== Work instructions ==
Repeat exactly the lines from the start of the material below up to and including the "CX = (XL+XR)/2" line.

:: Supplied data ::

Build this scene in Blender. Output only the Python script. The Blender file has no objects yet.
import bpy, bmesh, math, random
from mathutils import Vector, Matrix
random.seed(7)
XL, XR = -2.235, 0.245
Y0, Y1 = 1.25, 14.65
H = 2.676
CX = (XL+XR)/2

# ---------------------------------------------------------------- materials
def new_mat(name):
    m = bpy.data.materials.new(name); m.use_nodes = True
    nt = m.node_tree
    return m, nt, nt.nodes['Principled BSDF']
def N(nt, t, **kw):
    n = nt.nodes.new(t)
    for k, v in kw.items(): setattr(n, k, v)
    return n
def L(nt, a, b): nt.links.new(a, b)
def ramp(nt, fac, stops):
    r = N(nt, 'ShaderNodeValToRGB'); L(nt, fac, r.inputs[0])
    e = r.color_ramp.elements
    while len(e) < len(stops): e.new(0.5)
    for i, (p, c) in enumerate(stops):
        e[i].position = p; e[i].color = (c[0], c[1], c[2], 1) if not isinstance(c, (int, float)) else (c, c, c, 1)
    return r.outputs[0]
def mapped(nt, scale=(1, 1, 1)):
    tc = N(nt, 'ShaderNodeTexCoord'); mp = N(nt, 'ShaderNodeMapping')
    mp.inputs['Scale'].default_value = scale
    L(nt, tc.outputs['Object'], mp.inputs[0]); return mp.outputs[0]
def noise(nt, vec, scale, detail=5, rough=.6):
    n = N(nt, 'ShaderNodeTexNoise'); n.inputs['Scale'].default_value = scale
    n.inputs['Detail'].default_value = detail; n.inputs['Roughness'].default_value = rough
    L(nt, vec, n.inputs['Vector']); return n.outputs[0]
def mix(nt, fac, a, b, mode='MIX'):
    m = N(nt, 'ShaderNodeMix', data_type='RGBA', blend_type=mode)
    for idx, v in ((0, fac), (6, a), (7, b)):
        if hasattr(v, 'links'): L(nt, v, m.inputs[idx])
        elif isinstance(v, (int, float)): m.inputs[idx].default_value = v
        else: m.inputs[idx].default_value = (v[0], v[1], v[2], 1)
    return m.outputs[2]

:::

== Result for this exercise ==
Build this scene in Blender. Output only the Python script. The Blender file has no objects yet.
import bpy, bmesh, math, random
from mathutils import Vector, Matrix
random.seed(7)
XL, XR = -2.235, 0.245
Y0, Y1 = 1.25, 14.65
H = 2.676
CX = (XL+XR)/2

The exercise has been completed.